The current focus of the financial-services industry is for investment advisors to build a 401(k) advice business at the company plan level is narrow and one-sided. In my experience there is much more satisfaction and career fulfillment providing investment advice to individual retirement plan participants.

Call me old-fashioned, but when everything that I read and hear tells me about the great opportunity to provide the same advice and services to the entire company retirement plan, I think that might be a crowded marketplace.

I have always thought that the best investment advice marketing opportunities come from existing client relationships, providing these clients with an expansion of the investment advice that I already provide them.

When was the last time you spoke with an existing client about how comfortable they are with the current holdings in their company retirement plan?

Ask that same question to a handful of your best clients, your neighbors, or the school parent you sit next to at your kid’s next sporting event. You will be amazed at the response, and you will fill your appointment calendar for months in advance.

As soon as you ask that question, you have entered the individual company retirement plan advice investment advice niche business.

ERISA law requires fiduciaries to act “solely in the interest of the plan’s participants.” Several of the new disclosure requirements for 401(k) plan advisors require providing “conflict of interest” and “fee disclosure” statements to individual company retirement plan participants.

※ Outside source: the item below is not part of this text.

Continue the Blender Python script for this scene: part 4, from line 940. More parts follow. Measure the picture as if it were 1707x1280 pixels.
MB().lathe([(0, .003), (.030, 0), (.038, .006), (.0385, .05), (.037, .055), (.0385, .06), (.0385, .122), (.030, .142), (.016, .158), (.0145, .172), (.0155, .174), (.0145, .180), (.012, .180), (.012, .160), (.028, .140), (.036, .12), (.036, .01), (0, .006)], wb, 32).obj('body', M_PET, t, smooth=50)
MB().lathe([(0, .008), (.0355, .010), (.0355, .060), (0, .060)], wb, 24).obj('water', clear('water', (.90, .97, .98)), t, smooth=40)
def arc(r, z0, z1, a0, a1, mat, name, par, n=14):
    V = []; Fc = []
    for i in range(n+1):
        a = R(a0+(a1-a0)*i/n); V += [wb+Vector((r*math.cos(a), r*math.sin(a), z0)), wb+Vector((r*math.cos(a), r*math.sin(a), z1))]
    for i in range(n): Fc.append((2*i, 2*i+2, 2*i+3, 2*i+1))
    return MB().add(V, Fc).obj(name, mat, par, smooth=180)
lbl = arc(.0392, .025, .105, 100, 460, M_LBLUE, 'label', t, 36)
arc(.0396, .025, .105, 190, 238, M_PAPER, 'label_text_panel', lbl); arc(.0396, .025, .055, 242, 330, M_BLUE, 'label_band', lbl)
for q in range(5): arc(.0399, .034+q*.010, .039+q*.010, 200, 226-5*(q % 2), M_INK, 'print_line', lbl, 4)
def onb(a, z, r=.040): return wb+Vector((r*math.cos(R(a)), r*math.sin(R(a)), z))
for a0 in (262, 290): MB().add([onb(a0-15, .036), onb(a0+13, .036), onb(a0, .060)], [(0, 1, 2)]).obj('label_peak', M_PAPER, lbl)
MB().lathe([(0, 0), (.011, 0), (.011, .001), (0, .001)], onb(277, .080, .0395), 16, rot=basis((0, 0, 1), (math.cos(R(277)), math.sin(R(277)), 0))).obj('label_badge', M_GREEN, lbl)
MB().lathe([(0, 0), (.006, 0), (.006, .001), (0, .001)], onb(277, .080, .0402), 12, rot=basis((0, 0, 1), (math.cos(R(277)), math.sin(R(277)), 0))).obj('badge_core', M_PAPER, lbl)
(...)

These same investment fiduciary acts and disclosures are all part of what most investment advisors already provide to their clients. The only new part of your existing investment advisory relationship is the fact that the individual company retirement plan account balances will be included in the assets that you manage for that household.

For 2013, try the best asset gathering campaign in the history of the world. This campaign does not require postage, seminar expenses, client events, cold calls or Google ad words.

Call some of your best clients, and their spouses, and ask for a copy of their company retirement plan account menu. In that same conversation, ask for a copy of their most recent company retirement plan account quarterly statement.

Whatever investment management strategy you are most comfortable with, provide an analysis for that client of all the available investment options in that company retirement plan menu. Then compare that analysis to the options on the company retirement plan menu that the client currently owns.

There has to be an investment management strategy disconnect somewhere; too much large cap, not enough small- and mid-cap, too many bond funds, not taking advantage of a self-directed brokerage account option, etc.  Most times it is a combination of all of the above.

Make the necessary investment advice adjustments now. The next time that the stock market gets volatile, provide an updated analysis. Ask for the name of your client’s best friend who works at the same company, and has the same company retirement plan investment management problems that you client has.

Congratulations. You are now an individual company retirement plan investment advice provider. You are now in a position to gather more existing client manageable assets than you ever dreamed were available.

Make sure you figure out how to get paid for this valuable service; either directly from the company retirement plan account with pre-tax dollars, or in most cases, with tax-deductible dollars from outside the company retirement plan.

I don’t want to continue to feel so lonely. There is plenty of individual company retirement plan advice business for everyone.